Expanding Ejecta Method: II. Framework for Cosmological Distance Measurements via Intensity Interferometry

TL;DR

This paper proposes an expanded ejecta method using intensity interferometry to measure cosmic distances, offering a new, independent way to calibrate supernovae and determine the Hubble constant with high precision.

Contribution

It introduces three novel applications of the expanding ejecta method for cosmological distance measurements using intensity interferometry, including calibration of supernovae and constructing an independent Hubble diagram.

Findings

Forecasts Hubble constant precision of 1.6%, 1.1%, and 9.3% with next-generation interferometers.

Demonstrates potential for future improvements to 1.2%, 0.6%, and 1.5%.

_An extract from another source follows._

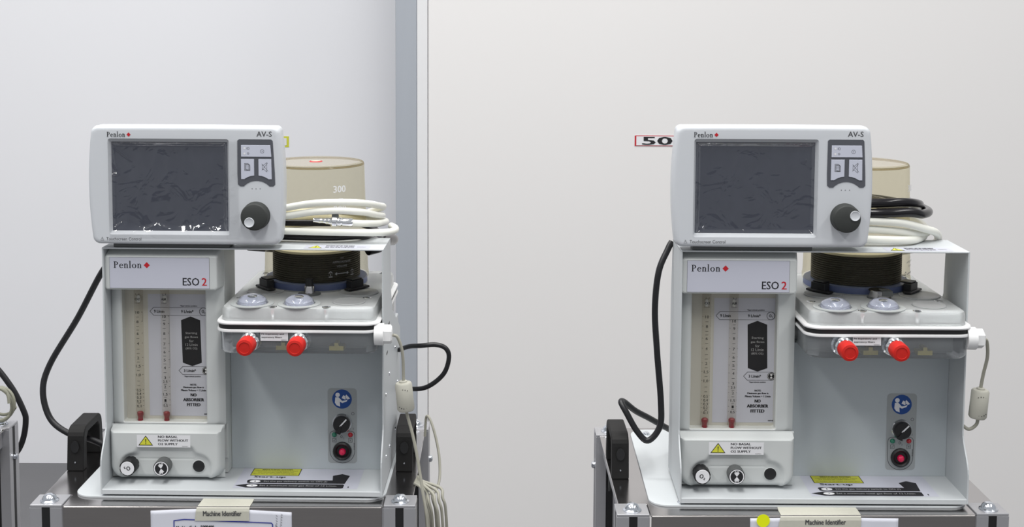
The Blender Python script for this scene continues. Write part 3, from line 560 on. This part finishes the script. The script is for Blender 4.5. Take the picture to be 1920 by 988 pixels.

Provides a geometric alternative for cosmic distance measurement.

Abstract

We explore the potential of the expanding ejecta method (EEM) as a cosmological probe, leveraging its ability to measure angular diameter distances to supernovae (SNe) with intensity interferometry. We propose three distinct applications of the EEM: (1) using Type IIP SNe as moderate-distance geometric anchors to calibrate Cepheids, replacing other local distance indicators; (2) directly calibrating Type Ia SNe, bypassing conventional calibration methods; (3) constructing a fully independent Hubble diagram with Type IIP (Type Ia) SNe, entirely decoupled from the traditional distance ladder. Incorporating realistic SN populations, we forecast a Hubble constant precision with next-generation intensity interferometers of $1.6\%$, $1.1\%$, and $9.3\% \,(3.6\%)$, respectively, for the three different proposed applications. Future intensity interferometry could yield improvements to $1.2\%$, $0.6\%$, and $1.5\%\,(0.4\%)$. The EEM thus offers a powerful geometric alternative for cosmic distance determination.